-- start --
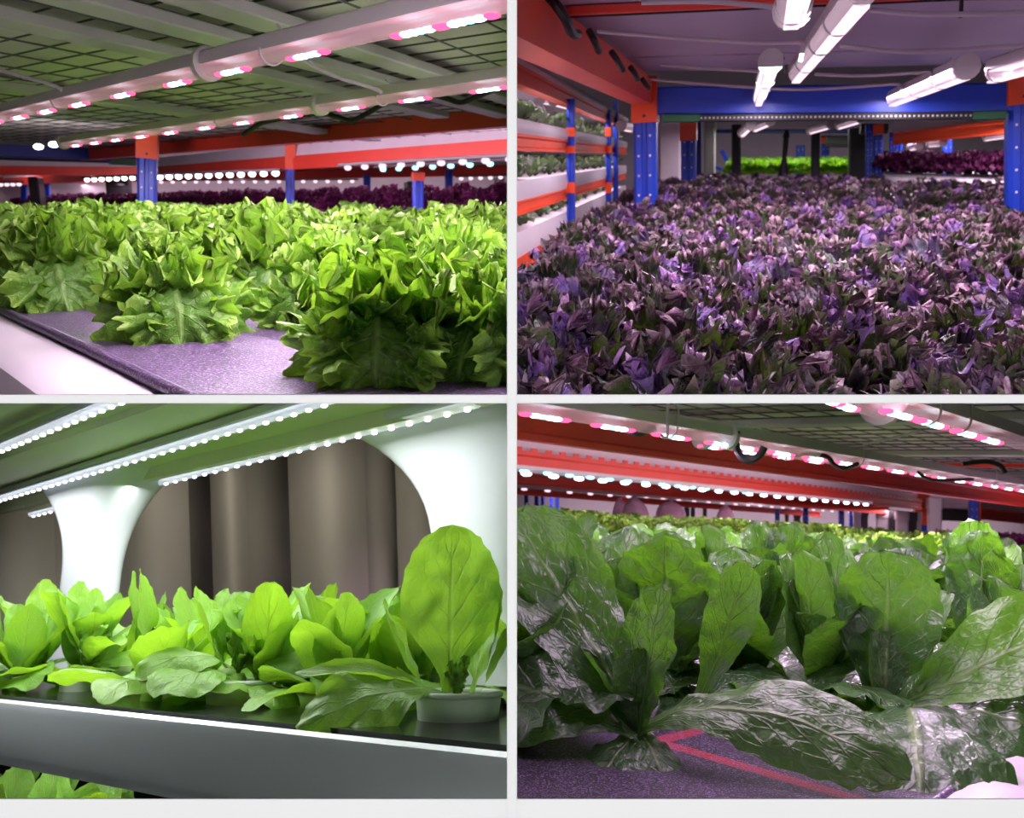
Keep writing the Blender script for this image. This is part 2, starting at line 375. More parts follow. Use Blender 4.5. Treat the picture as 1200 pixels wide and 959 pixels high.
def hash_(s): return sum((i + 1) * ord(c) for i, c in enumerate(s)) % 99991
# ------------------------------------------------------------------ shared materials
M = {}
M['white_wall'] = plain('white_wall', (.86, .86, .865), .6, var=.01)
M['blue'] = plain('blue_paint', srgb(28, 66, 190), .38, var=.1, bump=.05)
M['blue_dark'] = plain('dark_blue_paint', srgb(22, 50, 140), .4, var=.12)
M['orange'] = plain('orange_paint', srgb(238, 84, 40), .42, var=.08, bump=.04)
M['red'] = plain('red_orange_paint', srgb(226, 66, 48), .45, var=.08, bump=.04)
M['tray'] = plain('white_tray_plastic', srgb(226, 216, 222), .32, var=.05)
M['tray_underside'] = plain('tray_underside', srgb(196, 194, 186), .5, var=.1)
M['zinc'] = plain('zinc_wire', srgb(80, 82, 80), .45, .6, var=.1)
M['zinc_bar'] = plain('zinc_crossbar', srgb(164, 164, 160), .5, .05, var=.12)
M['black'] = plain('black_rubber', srgb(18, 18, 20), .45, var=.2)
M['dark'] = plain('dark_grey_metal', srgb(52, 50, 54), .5, var=.15)
M['grey'] = plain('pale_grey_wall', srgb(176, 166, 172), .7, var=.06)
M['green'] = plain('green_plastic', srgb(20, 92, 50), .4, var=.1)
M['housing'] = plain('lamp_housing', srgb(196, 190, 190), .38, var=.05)
M['wire'] = plain('white_cable', srgb(190, 180, 186), .45, var=.05)
M['stem'] = plain('lettuce_stem', srgb(150, 180, 90), .5, var=.1)
M['stem_purple'] = plain('kale_stem', srgb(110, 80, 100), .5, var=.1)
M['lens'] = lens('lamp_cover_pink', (.95, .55, .68), .6, .2)
M['lens_white'] = lens('lamp_cover_white', (.93, .8, .87), .5, .16)
M['led_red'] = glow('led_red', (1, .07, .2), 3.0)
M['led_white'] = glow('led_white', (.86, .95, 1), 9.0)
M['led_cyan'] = glow('led_cyan', (.3, .8, 1), 3.2)
M['led_pink'] = glow('led_pink', (1, .7, .84), 1.5)
M['led_cool'] = glow('led_cool_white', (.93, .96, 1), 5.0)

# ------------------------------------------------------------------ lamps and rack pieces
def axes(p0, p1):
    x = (Vector(p1) - Vector(p0)).normalized(); z = Vector((0, 0, 1)); z = (z - x * z.dot(x)).normalized(); y = z.cross(x)
    return Matrix((x, y, z)).transposed().to_4x4()
def grow_light(label, p0, p1, dia, ts, group=None, style='pink', ends=(1, 1), clips=(), ll=.05, cat='grow light', housing=1.0, lens_m=None, glow_m=None, cap_r=.78):
    """tube lamp from p0 to p1: housing, cover, one child per diode cluster, end caps and clip rings"""
    p0 = Vector(p0); p1 = Vector(p1); Ln = (p1 - p0).length
    t = thing('grow_light', label, cat, p0, axes(p0, p1), group); r = dia / 2
    m = MB(); m.prism([(-r * .95, 0), (r * .95, 0), (r, r * .3), (r * .86, r * 1.0 * housing), (r * .55, r * 1.2 * housing), (-r * .55, r * 1.2 * housing), (-r * .86, r * 1.0 * housing), (-r, r * .3)], (0, 0, 0), (Ln, 0, 0))
    part('housing', m, M['housing'], t, 'auto', True)
    m = MB(); m.prism([(r * .92 * cos(a), r * .92 * sin(a)) for a in [pi + pi * i / 12 for i in range(13)]], (.002, 0, 0), (Ln - .002, 0, 0))
    part('cover', m, lens_m or M['lens' if style == 'pink' else 'lens_white'], t, 'auto', True)
    for x in ts:
        if not -.001 <= x <= Ln: continue
        m = MB()
        if style == 'pink':
            for k, (dx, mi) in enumerate(((-.44, 0), (-.22, 1), (-.04, 2), (.12, 1), (.26, 1), (.45, 0))): m.ell((x + dx * ll, 0, -r * .9), ll * (.13 if mi == 0 else .11), r * (.5 if mi == 0 else .42), r * .2, 8, 5, mi)
            part('led', m, [M['led_red'], M['led_white'], M['led_cyan']], t, True, True)
        else:
            m.bar((x - ll / 2, 0, -r * .93), (x + ll / 2, 0, -r * .93), r * .9, r * .2); part('led', m, glow_m or M['led_pink'], t, 'auto', True)
    for e, x in ((0, 0), (1, Ln)):
        if ends[e]:
            s = -1 if e == 0 else 1
            m = MB(); q = r * cap_r * 1.9
            m.prism([(q * cos(a), q * sin(a) + r * .15) for a in [2 * pi * i / 14 for i in range(14)]], (x - .008, 0, 0), (x + .008, 0, 0))
            c = part('end_cap', m, M['housing'], t, 'auto', True)
            m = MB(); m.ell((x, -q * .98, r * .35), r * .2, r * .08, r * .2, 8, 5); part('screw', m, M['dark'], c, True, True)
    for x in clips:
        m = MB(); m.tube([(x, r * 1.04 * cos(a), r * 1.06 * sin(a)) for a in [pi * .95 + pi * 1.1 * i / 12 for i in range(13)]], r * .09, 6)
        m.tube([(x, -r * 1.04, 0), (x, -r * 1.1, r * 1.5), (x, -r * .6, r * 2.1)], r * .09, 6); part('clip', m, M['housing'], t, True, True)
    return t
def spaced(L, d, o=.03): return [o + d * i for i in range(int((L - o) / d) + 1)]
def beam_mb(mb, p0, p1, h, w, mi=0, lip=True):
    """rack beam whose lower edge runs p0-p1: box with a stepped face and a lip on top"""
    u = Vector((0, 0, 1)); a = w / 2
    prof = [(-a, 0), (a, 0), (a, h * .18), (a * .62, h * .26), (a * .62, h * .74), (a, h * .82), (a, h), (-a * .4, h), (-a * .4, h * .82), (-a, h * .82)]
    mb.prism(prof, p0, p1, u, mi)
def cable(pts, r, sub=6):
    """smooth run through the points"""
    P = [Vector(p) for p in pts]; out = []
    for i in range(len(P) - 1):
        a, b, c, d = P[max(i - 1, 0)], P[i], P[i + 1], P[min(i + 2, len(P) - 1)]
        for k in range(sub):
            t = k / sub; out.append(.5 * ((2 * b) + (c - a) * t + (2 * a - 5 * b + 4 * c - d) * t * t + (3 * b - a - 3 * c + d) * t ** 3))
    out.append(P[-1]); m = MB(); m.tube(out, r, 7); return m
def upright(t, p0, p1, w, face=(0, -1, 0), mat=None, brackets=(), holes=True, br_mat=None, name='upright', rivets=True):
    """perforated post from p0 up to p1; the orange brackets are its sub-parts"""
    p0 = Vector(p0); p1 = Vector(p1); m = MB(); a = w / 2; d = w * .42
    ax = (p1 - p0).normalized(); fc = Vector(face); fc = (fc - ax * fc.dot(ax)).normalized(); sd = ax.cross(fc)
    m.prism([(-a, -d), (a, -d), (a, d * .6), (a * .72, d), (a * .25, d), (a * .15, d * .7), (-a * .15, d * .7), (-a * .25, d), (-a * .72, d), (-a, d * .6)], p0, p1, fc)
    if holes:
        n = int((p1 - p0).length / (w * .85)); o = len(m.v)
        for i in range(n):
            c = p0 + ax * (w * .85 * (i + .5))
            for sx in (-.5, .5): m.ell(c + sd * (a * sx) + fc * d, w * .055, w * .03, w * .055, 6, 4, 1, sd, fc, ax)
    o = part(name, m, [mat or M['blue'], M['tray']], t, 'auto')
    for lo, hi in brackets:
        b = MB(); q0 = p0 + ax * lo; q1 = p0 + ax * hi
        b.prism([(-a * 1.12, -d * 1.1), (a * 1.12, -d * 1.1), (a * 1.12, d * 1.12), (-a * 1.12, d * 1.12)], q0, q1, fc)
        if rivets:
            for s in (.15, .85): b.ell(q0 + (q1 - q0) * s + fc * d * 1.12, w * .07, w * .04, w * .07, 8, 4, 1, sd, fc, ax)
        part('bracket', b, [br_mat or M['orange'], M['dark']], o, 'auto')
    return o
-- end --
PROMPT: From the first line above through the line containing "M['led_cool'] = glow('led_cool_white', (.93, .96, 1), 5.0)", copy everything exactly, without the pictures.

FINISHED EXERCISE:
Keep writing the Blender script for this image. This is part 2, starting at line 375. More parts follow. Use Blender 4.5. Treat the picture as 1200 pixels wide and 959 pixels high.
def hash_(s): return sum((i + 1) * ord(c) for i, c in enumerate(s)) % 99991
# ------------------------------------------------------------------ shared materials
M = {}
M['white_wall'] = plain('white_wall', (.86, .86, .865), .6, var=.01)
M['blue'] = plain('blue_paint', srgb(28, 66, 190), .38, var=.1, bump=.05)
M['blue_dark'] = plain('dark_blue_paint', srgb(22, 50, 140), .4, var=.12)
M['orange'] = plain('orange_paint', srgb(238, 84, 40), .42, var=.08, bump=.04)
M['red'] = plain('red_orange_paint', srgb(226, 66, 48), .45, var=.08, bump=.04)
M['tray'] = plain('white_tray_plastic', srgb(226, 216, 222), .32, var=.05)
M['tray_underside'] = plain('tray_underside', srgb(196, 194, 186), .5, var=.1)
M['zinc'] = plain('zinc_wire', srgb(80, 82, 80), .45, .6, var=.1)
M['zinc_bar'] = plain('zinc_crossbar', srgb(164, 164, 160), .5, .05, var=.12)
M['black'] = plain('black_rubber', srgb(18, 18, 20), .45, var=.2)
M['dark'] = plain('dark_grey_metal', srgb(52, 50, 54), .5, var=.15)
M['grey'] = plain('pale_grey_wall', srgb(176, 166, 172), .7, var=.06)
M['green'] = plain('green_plastic', srgb(20, 92, 50), .4, var=.1)
M['housing'] = plain('lamp_housing', srgb(196, 190, 190), .38, var=.05)
M['wire'] = plain('white_cable', srgb(190, 180, 186), .45, var=.05)
M['stem'] = plain('lettuce_stem', srgb(150, 180, 90), .5, var=.1)
M['stem_purple'] = plain('kale_stem', srgb(110, 80, 100), .5, var=.1)
M['lens'] = lens('lamp_cover_pink', (.95, .55, .68), .6, .2)
M['lens_white'] = lens('lamp_cover_white', (.93, .8, .87), .5, .16)
M['led_red'] = glow('led_red', (1, .07, .2), 3.0)
M['led_white'] = glow('led_white', (.86, .95, 1), 9.0)
M['led_cyan'] = glow('led_cyan', (.3, .8, 1), 3.2)
M['led_pink'] = glow('led_pink', (1, .7, .84), 1.5)
M['led_cool'] = glow('led_cool_white', (.93, .96, 1), 5.0)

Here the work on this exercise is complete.